WHAT IS BEING ASKED >> Output the material beneath exactly, leaving nothing out.
[BEGIN RAW RECORDS]
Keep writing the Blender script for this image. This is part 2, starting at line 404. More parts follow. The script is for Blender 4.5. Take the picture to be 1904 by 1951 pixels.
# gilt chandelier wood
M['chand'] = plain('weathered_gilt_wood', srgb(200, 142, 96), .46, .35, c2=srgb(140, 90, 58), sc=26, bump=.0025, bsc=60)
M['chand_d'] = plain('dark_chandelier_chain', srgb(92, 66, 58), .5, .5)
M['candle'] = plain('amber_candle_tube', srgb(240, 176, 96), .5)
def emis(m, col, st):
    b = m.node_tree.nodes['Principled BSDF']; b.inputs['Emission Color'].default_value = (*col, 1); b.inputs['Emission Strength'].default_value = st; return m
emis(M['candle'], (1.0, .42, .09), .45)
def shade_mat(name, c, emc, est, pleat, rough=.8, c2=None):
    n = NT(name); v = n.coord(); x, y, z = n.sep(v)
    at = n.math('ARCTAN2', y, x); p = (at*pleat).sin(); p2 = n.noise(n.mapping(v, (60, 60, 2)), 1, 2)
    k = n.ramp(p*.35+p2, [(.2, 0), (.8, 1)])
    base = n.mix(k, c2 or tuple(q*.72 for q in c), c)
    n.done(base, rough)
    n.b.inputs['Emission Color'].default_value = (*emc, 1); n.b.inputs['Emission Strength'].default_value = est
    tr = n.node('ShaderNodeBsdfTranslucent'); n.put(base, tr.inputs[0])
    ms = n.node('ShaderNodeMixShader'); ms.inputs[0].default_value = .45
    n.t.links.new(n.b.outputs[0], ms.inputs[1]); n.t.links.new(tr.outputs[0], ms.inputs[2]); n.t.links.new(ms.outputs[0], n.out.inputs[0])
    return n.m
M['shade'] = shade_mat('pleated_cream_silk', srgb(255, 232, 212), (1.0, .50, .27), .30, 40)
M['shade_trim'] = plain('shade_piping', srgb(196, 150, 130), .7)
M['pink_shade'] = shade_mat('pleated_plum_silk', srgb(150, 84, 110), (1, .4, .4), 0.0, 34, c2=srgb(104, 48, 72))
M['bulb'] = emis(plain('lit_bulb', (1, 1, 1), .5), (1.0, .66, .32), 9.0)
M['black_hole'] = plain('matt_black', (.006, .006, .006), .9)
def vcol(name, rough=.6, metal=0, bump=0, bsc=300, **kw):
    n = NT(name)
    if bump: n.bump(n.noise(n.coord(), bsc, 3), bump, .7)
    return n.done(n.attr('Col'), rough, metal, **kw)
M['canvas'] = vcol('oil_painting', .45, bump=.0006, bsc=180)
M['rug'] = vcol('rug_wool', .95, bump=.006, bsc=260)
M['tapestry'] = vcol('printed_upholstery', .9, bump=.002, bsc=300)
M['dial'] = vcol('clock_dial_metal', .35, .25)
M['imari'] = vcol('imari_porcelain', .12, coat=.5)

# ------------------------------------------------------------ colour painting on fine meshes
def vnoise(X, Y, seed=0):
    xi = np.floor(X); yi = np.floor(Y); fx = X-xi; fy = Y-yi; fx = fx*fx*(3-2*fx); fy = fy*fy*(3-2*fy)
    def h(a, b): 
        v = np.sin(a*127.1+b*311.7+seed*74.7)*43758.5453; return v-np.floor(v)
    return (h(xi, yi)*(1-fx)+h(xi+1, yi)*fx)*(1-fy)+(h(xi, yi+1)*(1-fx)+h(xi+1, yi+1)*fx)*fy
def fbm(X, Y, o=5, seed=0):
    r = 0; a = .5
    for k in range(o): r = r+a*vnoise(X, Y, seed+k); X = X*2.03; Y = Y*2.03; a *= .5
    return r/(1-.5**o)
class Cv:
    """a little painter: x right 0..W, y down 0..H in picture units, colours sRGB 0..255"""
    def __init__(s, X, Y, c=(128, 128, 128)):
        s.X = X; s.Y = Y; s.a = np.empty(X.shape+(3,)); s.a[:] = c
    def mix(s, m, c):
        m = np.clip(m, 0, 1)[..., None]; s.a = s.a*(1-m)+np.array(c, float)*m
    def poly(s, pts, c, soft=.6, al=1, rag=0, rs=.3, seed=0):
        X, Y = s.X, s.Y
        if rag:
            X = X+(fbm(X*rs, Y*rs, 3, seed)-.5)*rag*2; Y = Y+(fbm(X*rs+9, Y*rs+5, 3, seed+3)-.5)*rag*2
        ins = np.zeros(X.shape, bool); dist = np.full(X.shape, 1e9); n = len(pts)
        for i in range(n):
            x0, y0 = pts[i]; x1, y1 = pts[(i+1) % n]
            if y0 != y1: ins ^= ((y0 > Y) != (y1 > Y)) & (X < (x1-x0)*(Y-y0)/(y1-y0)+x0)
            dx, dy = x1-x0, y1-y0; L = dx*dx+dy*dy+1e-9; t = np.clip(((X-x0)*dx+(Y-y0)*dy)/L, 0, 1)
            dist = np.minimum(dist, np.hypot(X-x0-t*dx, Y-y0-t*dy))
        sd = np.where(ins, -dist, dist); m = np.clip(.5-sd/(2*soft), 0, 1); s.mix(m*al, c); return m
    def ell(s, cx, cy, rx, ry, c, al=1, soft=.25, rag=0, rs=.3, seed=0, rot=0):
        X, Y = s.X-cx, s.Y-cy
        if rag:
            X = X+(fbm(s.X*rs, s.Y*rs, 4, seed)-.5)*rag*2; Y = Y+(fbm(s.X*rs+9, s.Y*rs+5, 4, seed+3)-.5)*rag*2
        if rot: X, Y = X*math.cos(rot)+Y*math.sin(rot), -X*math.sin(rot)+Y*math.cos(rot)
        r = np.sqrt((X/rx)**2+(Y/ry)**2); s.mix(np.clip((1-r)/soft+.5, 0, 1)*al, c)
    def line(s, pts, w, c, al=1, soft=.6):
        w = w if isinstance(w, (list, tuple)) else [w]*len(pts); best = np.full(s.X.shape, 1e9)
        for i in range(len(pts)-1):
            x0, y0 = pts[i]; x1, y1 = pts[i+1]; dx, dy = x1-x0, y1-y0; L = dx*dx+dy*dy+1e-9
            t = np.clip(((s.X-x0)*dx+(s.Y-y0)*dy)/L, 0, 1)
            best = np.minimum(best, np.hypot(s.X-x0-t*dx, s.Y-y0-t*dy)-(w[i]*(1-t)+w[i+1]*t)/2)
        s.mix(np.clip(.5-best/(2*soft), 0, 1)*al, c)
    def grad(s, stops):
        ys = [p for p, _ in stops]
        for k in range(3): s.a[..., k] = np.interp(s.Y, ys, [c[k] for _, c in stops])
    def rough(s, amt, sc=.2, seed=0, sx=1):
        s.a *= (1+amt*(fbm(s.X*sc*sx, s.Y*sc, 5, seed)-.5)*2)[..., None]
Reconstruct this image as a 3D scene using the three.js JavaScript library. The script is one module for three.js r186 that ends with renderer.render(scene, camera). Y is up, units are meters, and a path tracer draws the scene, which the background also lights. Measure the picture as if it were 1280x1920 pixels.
[END RAW RECORDS]
REPLY TO THE TASK >>
Keep writing the Blender script for this image. This is part 2, starting at line 404. More parts follow. The script is for Blender 4.5. Take the picture to be 1904 by 1951 pixels.
# gilt chandelier wood
M['chand'] = plain('weathered_gilt_wood', srgb(200, 142, 96), .46, .35, c2=srgb(140, 90, 58), sc=26, bump=.0025, bsc=60)
M['chand_d'] = plain('dark_chandelier_chain', srgb(92, 66, 58), .5, .5)
M['candle'] = plain('amber_candle_tube', srgb(240, 176, 96), .5)
def emis(m, col, st):
    b = m.node_tree.nodes['Principled BSDF']; b.inputs['Emission Color'].default_value = (*col, 1); b.inputs['Emission Strength'].default_value = st; return m
emis(M['candle'], (1.0, .42, .09), .45)
def shade_mat(name, c, emc, est, pleat, rough=.8, c2=None):
    n = NT(name); v = n.coord(); x, y, z = n.sep(v)
    at = n.math('ARCTAN2', y, x); p = (at*pleat).sin(); p2 = n.noise(n.mapping(v, (60, 60, 2)), 1, 2)
    k = n.ramp(p*.35+p2, [(.2, 0), (.8, 1)])
    base = n.mix(k, c2 or tuple(q*.72 for q in c), c)
    n.done(base, rough)
    n.b.inputs['Emission Color'].default_value = (*emc, 1); n.b.inputs['Emission Strength'].default_value = est
    tr = n.node('ShaderNodeBsdfTranslucent'); n.put(base, tr.inputs[0])
    ms = n.node('ShaderNodeMixShader'); ms.inputs[0].default_value = .45
    n.t.links.new(n.b.outputs[0], ms.inputs[1]); n.t.links.new(tr.outputs[0], ms.inputs[2]); n.t.links.new(ms.outputs[0], n.out.inputs[0])
    return n.m
M['shade'] = shade_mat('pleated_cream_silk', srgb(255, 232, 212), (1.0, .50, .27), .30, 40)
M['shade_trim'] = plain('shade_piping', srgb(196, 150, 130), .7)
M['pink_shade'] = shade_mat('pleated_plum_silk', srgb(150, 84, 110), (1, .4, .4), 0.0, 34, c2=srgb(104, 48, 72))
M['bulb'] = emis(plain('lit_bulb', (1, 1, 1), .5), (1.0, .66, .32), 9.0)
M['black_hole'] = plain('matt_black', (.006, .006, .006), .9)
def vcol(name, rough=.6, metal=0, bump=0, bsc=300, **kw):
    n = NT(name)
    if bump: n.bump(n.noise(n.coord(), bsc, 3), bump, .7)
    return n.done(n.attr('Col'), rough, metal, **kw)
M['canvas'] = vcol('oil_painting', .45, bump=.0006, bsc=180)
M['rug'] = vcol('rug_wool', .95, bump=.006, bsc=260)
M['tapestry'] = vcol('printed_upholstery', .9, bump=.002, bsc=300)
M['dial'] = vcol('clock_dial_metal', .35, .25)
M['imari'] = vcol('imari_porcelain', .12, coat=.5)

# ------------------------------------------------------------ colour painting on fine meshes
def vnoise(X, Y, seed=0):
    xi = np.floor(X); yi = np.floor(Y); fx = X-xi; fy = Y-yi; fx = fx*fx*(3-2*fx); fy = fy*fy*(3-2*fy)
    def h(a, b): 
        v = np.sin(a*127.1+b*311.7+seed*74.7)*43758.5453; return v-np.floor(v)
    return (h(xi, yi)*(1-fx)+h(xi+1, yi)*fx)*(1-fy)+(h(xi, yi+1)*(1-fx)+h(xi+1, yi+1)*fx)*fy
def fbm(X, Y, o=5, seed=0):
    r = 0; a = .5
    for k in range(o): r = r+a*vnoise(X, Y, seed+k); X = X*2.03; Y = Y*2.03; a *= .5
    return r/(1-.5**o)
class Cv:
    """a little painter: x right 0..W, y down 0..H in picture units, colours sRGB 0..255"""
    def __init__(s, X, Y, c=(128, 128, 128)):
        s.X = X; s.Y = Y; s.a = np.empty(X.shape+(3,)); s.a[:] = c
    def mix(s, m, c):
        m = np.clip(m, 0, 1)[..., None]; s.a = s.a*(1-m)+np.array(c, float)*m
    def poly(s, pts, c, soft=.6, al=1, rag=0, rs=.3, seed=0):
        X, Y = s.X, s.Y
        if rag:
            X = X+(fbm(X*rs, Y*rs, 3, seed)-.5)*rag*2; Y = Y+(fbm(X*rs+9, Y*rs+5, 3, seed+3)-.5)*rag*2
        ins = np.zeros(X.shape, bool); dist = np.full(X.shape, 1e9); n = len(pts)
        for i in range(n):
            x0, y0 = pts[i]; x1, y1 = pts[(i+1) % n]
            if y0 != y1: ins ^= ((y0 > Y) != (y1 > Y)) & (X < (x1-x0)*(Y-y0)/(y1-y0)+x0)
            dx, dy = x1-x0, y1-y0; L = dx*dx+dy*dy+1e-9; t = np.clip(((X-x0)*dx+(Y-y0)*dy)/L, 0, 1)
            dist = np.minimum(dist, np.hypot(X-x0-t*dx, Y-y0-t*dy))
        sd = np.where(ins, -dist, dist); m = np.clip(.5-sd/(2*soft), 0, 1); s.mix(m*al, c); return m
    def ell(s, cx, cy, rx, ry, c, al=1, soft=.25, rag=0, rs=.3, seed=0, rot=0):
        X, Y = s.X-cx, s.Y-cy
        if rag:
            X = X+(fbm(s.X*rs, s.Y*rs, 4, seed)-.5)*rag*2; Y = Y+(fbm(s.X*rs+9, s.Y*rs+5, 4, seed+3)-.5)*rag*2
        if rot: X, Y = X*math.cos(rot)+Y*math.sin(rot), -X*math.sin(rot)+Y*math.cos(rot)
        r = np.sqrt((X/rx)**2+(Y/ry)**2); s.mix(np.clip((1-r)/soft+.5, 0, 1)*al, c)
    def line(s, pts, w, c, al=1, soft=.6):
        w = w if isinstance(w, (list, tuple)) else [w]*len(pts); best = np.full(s.X.shape, 1e9)
        for i in range(len(pts)-1):
            x0, y0 = pts[i]; x1, y1 = pts[i+1]; dx, dy = x1-x0, y1-y0; L = dx*dx+dy*dy+1e-9
            t = np.clip(((s.X-x0)*dx+(s.Y-y0)*dy)/L, 0, 1)
            best = np.minimum(best, np.hypot(s.X-x0-t*dx, s.Y-y0-t*dy)-(w[i]*(1-t)+w[i+1]*t)/2)
        s.mix(np.clip(.5-best/(2*soft), 0, 1)*al, c)
    def grad(s, stops):
        ys = [p for p, _ in stops]
        for k in range(3): s.a[..., k] = np.interp(s.Y, ys, [c[k] for _, c in stops])
    def rough(s, amt, sc=.2, seed=0, sx=1):
        s.a *= (1+amt*(fbm(s.X*sc*sx, s.Y*sc, 5, seed)-.5)*2)[..., None]
Reconstruct this image as a 3D scene using the three.js JavaScript library. The script is one module for three.js r186 that ends with renderer.render(scene, camera). Y is up, units are meters, and a path tracer draws the scene, which the background also lights. Measure the picture as if it were 1280x1920 pixels.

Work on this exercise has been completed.